Has a cemetery marker ever told so much of the story? I reflected on this while visiting the Irish Matriarch's final resting place. I was there to remember my Mom, the most recent to join Agnes Bettie Kenney Burgan on the old sod, and took a few pictures to help tell the story.
Holy Redeemer is a cemetery that is owned by the Redemptorists, an organization that ministers to ethnic Catholics through its Priests and Brothers. Some web sites list the cemetery as beginning in 1880. The land was marked as being owned by Thomas Burgan, Agnes' father in law, on the Hopkins Map of 1877. How it moved to the Church's hands is a mystery to me. However, the Burgans would not be off the land for very long. John J. Burgan, the Irish Matriarch's husband, died on August 6, 1900. The very next day, Agnes signed a document to purchase lot # 17B, Section G, and paid $78.00 for the 10' by 18' plot. The certificate that I have a copy of notes that those buried there had to be in good standing with the Catholic Church.

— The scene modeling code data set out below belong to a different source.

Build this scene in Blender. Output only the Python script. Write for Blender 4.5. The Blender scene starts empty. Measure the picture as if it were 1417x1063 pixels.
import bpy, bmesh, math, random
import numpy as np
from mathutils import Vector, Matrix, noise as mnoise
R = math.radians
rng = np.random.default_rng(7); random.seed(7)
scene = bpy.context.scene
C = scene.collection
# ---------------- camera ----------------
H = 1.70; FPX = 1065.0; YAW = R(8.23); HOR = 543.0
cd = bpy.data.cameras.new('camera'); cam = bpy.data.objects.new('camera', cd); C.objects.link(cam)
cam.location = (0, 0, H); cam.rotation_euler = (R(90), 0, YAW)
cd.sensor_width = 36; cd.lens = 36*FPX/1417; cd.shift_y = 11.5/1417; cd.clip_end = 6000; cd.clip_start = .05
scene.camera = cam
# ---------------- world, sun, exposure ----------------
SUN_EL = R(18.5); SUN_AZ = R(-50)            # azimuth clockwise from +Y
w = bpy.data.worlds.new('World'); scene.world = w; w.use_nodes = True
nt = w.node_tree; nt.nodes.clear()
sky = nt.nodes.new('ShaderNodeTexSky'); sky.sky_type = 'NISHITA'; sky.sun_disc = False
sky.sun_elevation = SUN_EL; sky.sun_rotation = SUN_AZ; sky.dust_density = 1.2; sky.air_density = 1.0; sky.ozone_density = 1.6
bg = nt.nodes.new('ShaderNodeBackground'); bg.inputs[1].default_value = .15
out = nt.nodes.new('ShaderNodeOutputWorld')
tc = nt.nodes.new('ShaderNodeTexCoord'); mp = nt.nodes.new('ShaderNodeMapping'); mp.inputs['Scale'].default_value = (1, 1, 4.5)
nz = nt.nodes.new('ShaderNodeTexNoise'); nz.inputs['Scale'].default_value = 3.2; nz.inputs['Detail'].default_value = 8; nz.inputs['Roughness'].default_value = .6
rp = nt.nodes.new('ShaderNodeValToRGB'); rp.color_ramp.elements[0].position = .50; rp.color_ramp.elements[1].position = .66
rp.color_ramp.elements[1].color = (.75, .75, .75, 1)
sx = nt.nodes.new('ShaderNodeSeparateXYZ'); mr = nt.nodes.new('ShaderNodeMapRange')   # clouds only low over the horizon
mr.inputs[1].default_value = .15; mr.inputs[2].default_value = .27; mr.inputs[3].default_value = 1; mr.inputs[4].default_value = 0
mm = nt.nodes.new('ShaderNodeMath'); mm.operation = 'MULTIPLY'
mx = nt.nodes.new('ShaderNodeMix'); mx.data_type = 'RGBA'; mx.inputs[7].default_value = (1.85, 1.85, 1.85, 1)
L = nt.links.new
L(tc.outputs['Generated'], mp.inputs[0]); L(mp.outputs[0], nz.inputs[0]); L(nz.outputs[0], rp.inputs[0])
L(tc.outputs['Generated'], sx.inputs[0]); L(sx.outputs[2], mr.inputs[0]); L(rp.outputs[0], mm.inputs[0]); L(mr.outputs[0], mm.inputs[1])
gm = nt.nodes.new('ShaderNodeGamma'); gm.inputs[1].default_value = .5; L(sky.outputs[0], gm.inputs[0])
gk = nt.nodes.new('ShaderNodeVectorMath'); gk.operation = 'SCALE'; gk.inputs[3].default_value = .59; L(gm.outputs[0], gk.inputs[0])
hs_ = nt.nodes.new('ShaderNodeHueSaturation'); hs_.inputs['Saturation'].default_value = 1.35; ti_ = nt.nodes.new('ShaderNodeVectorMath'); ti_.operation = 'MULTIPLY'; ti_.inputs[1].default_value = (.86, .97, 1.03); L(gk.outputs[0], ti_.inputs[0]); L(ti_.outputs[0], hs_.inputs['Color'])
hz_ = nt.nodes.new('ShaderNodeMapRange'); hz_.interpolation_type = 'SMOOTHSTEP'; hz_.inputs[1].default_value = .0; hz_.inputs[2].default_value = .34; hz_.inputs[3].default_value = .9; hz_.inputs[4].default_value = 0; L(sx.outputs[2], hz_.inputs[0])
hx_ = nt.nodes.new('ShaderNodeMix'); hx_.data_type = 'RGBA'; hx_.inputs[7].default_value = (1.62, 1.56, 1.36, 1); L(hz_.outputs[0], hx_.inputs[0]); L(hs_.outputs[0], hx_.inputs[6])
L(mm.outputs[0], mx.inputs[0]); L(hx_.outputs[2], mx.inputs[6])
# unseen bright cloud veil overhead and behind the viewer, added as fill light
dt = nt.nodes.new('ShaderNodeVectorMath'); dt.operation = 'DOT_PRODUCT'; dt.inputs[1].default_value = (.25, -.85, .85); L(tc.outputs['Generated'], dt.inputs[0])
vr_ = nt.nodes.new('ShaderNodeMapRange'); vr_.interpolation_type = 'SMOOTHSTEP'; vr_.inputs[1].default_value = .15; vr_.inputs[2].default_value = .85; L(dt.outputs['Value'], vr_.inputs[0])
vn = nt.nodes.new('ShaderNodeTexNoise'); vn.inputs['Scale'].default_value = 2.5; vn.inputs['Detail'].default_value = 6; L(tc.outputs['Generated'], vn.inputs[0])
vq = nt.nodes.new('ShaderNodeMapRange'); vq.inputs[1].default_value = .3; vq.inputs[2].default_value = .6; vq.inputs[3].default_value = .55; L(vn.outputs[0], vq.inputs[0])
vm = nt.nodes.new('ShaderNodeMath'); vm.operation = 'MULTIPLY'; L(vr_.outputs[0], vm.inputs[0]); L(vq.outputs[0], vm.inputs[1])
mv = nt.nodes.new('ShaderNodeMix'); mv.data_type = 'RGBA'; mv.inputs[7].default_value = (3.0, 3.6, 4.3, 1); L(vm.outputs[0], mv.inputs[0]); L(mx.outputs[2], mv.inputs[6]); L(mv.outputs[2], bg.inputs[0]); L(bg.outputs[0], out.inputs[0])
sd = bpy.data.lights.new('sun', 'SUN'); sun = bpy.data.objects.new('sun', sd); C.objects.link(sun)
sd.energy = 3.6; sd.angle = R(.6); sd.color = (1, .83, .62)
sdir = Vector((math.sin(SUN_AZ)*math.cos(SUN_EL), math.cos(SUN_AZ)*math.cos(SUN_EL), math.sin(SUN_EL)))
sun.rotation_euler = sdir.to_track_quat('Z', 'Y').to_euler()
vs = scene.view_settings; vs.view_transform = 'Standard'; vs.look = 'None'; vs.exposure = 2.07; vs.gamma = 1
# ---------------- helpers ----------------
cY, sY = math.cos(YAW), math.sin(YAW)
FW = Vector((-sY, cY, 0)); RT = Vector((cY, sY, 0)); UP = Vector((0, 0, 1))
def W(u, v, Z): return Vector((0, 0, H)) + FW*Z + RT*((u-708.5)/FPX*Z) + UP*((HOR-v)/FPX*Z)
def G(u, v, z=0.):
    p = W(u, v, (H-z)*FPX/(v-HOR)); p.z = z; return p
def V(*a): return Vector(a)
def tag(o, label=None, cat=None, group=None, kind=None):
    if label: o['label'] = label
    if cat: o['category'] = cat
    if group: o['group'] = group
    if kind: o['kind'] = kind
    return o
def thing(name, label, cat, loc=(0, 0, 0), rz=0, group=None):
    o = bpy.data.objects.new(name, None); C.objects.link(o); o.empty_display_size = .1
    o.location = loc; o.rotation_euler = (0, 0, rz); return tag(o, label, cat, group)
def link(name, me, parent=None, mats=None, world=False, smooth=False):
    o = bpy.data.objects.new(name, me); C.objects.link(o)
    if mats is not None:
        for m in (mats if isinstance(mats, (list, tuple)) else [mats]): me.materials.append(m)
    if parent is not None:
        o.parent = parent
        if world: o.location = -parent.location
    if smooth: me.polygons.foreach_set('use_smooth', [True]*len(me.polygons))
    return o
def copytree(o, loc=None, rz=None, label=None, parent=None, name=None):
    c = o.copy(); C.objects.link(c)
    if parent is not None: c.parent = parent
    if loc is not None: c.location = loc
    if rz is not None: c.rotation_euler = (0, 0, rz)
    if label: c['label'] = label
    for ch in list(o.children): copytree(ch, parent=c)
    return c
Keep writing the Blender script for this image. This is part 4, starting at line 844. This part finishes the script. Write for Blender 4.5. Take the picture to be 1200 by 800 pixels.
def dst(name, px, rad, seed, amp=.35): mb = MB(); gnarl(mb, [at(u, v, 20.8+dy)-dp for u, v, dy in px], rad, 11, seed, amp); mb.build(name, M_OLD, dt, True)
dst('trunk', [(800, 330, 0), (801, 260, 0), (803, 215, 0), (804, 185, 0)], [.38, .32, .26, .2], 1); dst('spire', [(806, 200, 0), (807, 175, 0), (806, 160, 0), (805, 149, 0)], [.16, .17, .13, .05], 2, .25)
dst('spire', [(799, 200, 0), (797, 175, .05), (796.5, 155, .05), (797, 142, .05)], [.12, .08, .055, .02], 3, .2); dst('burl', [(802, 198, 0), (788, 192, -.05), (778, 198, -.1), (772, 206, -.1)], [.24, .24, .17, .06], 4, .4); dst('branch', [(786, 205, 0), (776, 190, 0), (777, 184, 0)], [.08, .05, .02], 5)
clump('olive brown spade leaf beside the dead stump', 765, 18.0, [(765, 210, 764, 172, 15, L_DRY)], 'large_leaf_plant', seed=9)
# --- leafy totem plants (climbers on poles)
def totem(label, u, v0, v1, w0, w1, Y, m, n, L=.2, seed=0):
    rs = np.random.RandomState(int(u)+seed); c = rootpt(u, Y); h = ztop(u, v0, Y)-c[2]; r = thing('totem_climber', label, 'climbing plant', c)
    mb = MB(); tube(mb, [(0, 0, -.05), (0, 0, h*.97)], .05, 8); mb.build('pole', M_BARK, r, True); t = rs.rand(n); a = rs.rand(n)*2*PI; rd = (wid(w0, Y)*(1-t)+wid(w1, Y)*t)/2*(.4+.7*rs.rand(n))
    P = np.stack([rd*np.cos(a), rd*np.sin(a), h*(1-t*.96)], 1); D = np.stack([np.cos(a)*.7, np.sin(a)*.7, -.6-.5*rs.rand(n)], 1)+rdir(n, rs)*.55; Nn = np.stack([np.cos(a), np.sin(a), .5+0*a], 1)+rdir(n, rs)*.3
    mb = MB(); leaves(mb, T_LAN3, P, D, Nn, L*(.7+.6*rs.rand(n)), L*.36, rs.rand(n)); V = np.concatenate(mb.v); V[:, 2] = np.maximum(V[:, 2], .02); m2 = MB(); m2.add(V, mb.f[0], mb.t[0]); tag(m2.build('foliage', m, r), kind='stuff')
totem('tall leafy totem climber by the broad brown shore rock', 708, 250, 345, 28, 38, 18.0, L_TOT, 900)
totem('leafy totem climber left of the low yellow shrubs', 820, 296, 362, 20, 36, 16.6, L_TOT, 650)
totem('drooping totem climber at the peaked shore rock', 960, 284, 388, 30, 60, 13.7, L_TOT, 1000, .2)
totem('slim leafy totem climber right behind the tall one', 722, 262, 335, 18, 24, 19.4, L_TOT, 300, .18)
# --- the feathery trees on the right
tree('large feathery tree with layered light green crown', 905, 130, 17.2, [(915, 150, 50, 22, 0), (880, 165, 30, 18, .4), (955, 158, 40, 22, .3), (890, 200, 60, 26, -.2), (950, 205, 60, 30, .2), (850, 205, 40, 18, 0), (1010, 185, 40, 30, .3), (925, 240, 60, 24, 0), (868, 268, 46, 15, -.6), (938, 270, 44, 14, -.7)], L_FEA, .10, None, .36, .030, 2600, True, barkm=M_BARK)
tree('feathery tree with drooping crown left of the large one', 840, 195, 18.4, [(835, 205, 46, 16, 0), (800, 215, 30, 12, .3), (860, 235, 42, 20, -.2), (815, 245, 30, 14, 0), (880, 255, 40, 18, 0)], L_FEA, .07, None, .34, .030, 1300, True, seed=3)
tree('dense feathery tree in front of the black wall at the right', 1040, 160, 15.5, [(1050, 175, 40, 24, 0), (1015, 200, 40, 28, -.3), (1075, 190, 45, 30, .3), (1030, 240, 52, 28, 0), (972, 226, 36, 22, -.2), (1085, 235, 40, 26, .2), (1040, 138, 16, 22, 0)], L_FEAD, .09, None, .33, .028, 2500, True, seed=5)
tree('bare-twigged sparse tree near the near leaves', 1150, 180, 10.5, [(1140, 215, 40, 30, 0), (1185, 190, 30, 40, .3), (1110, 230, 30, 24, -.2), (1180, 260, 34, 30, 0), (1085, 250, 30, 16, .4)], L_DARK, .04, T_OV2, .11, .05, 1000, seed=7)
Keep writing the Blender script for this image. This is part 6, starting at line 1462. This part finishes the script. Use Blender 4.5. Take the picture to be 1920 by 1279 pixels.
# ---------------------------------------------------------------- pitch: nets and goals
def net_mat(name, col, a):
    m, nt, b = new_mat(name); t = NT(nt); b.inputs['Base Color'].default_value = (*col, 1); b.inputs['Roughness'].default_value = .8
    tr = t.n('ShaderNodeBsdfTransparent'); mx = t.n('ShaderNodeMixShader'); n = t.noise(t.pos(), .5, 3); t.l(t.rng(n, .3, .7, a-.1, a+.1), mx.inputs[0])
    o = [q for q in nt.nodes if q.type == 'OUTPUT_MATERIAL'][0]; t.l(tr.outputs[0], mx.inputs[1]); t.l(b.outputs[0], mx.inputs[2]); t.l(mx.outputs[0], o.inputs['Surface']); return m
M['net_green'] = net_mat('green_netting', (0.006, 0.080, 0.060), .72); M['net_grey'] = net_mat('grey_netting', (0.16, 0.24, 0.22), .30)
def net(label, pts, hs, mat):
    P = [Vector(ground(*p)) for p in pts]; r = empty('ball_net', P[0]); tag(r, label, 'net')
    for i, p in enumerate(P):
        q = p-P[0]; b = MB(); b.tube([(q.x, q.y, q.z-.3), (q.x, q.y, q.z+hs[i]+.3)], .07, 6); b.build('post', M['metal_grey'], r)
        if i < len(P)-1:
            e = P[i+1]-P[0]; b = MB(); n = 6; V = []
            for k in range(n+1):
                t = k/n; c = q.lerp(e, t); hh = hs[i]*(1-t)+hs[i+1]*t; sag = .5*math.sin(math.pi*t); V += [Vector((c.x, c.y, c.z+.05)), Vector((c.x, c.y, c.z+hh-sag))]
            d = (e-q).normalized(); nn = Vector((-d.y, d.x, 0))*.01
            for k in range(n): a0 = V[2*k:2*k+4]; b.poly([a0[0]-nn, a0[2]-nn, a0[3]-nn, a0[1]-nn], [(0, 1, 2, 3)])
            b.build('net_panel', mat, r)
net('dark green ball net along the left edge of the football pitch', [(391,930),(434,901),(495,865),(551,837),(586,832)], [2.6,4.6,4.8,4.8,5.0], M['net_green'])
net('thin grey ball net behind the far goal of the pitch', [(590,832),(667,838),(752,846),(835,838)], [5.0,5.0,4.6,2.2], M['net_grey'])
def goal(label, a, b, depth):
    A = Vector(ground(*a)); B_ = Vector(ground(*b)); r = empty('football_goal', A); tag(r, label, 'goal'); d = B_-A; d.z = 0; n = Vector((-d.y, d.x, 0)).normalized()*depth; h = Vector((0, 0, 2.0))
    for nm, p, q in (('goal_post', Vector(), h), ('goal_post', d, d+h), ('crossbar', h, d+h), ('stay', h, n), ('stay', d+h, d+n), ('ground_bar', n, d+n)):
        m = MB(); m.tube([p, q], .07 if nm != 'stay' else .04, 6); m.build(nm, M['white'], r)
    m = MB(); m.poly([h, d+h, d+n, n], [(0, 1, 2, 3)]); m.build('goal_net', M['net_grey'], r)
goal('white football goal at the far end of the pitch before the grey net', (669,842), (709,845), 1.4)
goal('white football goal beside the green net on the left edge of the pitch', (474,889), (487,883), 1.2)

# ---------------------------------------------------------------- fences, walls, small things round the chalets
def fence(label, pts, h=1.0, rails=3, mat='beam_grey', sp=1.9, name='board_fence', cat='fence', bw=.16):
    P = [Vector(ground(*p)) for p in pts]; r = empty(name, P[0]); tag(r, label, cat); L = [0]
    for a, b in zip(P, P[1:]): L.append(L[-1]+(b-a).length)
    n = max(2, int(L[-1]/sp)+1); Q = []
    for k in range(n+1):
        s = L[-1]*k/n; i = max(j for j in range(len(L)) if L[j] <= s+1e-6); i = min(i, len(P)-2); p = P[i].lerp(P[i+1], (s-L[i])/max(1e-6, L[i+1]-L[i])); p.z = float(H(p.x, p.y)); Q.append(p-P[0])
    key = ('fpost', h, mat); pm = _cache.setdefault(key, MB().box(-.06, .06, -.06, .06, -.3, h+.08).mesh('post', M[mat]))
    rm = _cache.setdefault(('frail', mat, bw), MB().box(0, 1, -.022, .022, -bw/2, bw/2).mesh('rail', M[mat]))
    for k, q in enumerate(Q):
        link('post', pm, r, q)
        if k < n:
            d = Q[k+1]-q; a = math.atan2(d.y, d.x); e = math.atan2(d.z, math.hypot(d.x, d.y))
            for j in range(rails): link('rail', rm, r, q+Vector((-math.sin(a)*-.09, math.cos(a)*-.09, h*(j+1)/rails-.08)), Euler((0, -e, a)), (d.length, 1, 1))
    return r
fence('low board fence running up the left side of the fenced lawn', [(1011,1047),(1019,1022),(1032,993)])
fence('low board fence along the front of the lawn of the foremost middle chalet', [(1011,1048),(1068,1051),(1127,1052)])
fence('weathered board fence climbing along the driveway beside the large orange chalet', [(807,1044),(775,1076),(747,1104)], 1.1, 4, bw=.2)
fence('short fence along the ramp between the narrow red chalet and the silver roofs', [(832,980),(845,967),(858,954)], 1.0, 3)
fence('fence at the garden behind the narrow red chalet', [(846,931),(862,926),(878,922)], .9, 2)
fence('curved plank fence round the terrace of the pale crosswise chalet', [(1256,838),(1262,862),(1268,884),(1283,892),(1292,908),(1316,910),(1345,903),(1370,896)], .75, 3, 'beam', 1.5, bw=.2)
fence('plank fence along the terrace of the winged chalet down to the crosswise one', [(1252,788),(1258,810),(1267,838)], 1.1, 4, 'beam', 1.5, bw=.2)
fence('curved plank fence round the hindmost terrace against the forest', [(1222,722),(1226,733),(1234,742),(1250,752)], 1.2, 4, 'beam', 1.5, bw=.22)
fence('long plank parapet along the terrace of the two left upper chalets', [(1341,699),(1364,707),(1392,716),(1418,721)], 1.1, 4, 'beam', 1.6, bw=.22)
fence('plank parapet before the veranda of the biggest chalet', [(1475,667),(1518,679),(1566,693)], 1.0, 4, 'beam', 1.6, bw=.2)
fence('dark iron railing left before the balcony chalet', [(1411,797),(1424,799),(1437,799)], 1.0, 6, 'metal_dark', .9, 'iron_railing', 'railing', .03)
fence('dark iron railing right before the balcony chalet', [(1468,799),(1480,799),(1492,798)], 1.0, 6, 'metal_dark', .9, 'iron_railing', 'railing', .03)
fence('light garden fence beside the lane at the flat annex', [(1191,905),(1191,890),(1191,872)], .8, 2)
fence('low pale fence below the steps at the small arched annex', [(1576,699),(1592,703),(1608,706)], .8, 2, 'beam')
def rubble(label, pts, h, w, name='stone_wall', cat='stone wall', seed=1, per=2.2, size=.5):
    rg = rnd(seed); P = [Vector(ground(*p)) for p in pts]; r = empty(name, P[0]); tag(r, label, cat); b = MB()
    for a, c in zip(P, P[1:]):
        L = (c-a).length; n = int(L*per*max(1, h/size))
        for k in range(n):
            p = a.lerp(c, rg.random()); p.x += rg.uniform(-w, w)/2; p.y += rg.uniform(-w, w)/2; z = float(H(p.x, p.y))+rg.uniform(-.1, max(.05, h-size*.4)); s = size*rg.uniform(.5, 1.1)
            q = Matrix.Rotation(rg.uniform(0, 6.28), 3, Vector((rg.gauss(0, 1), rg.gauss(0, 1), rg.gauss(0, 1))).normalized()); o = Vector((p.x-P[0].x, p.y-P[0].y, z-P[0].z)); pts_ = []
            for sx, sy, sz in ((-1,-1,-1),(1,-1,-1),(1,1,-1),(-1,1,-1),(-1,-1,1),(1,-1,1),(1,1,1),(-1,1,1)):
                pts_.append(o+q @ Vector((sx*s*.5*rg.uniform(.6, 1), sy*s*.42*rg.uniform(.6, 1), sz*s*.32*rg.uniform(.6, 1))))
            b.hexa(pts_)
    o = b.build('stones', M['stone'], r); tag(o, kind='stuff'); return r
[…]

Our family's oral history asserts that Agnes' youngest child, William Edward Burgan, carved the marker himself. An important part of the marker is the Celtic Cross found on top. Agnes had come to America almost 50 years earlier, and had married into a well established Episcopal landowning family. This did not keep her from raising her children in the Catholic faith, and her Irish roots were reflected in the monument. During her lifetime, other family members would be buried in the Burgan plot, including her son-in-law, daughter-in-law and grandaughter. After her death in 1924, 2 of her 3 children would be buried there, as well as another grandaughter (and husband) and great grandaughter. Each were Catholic, and most of them were proudly Irish.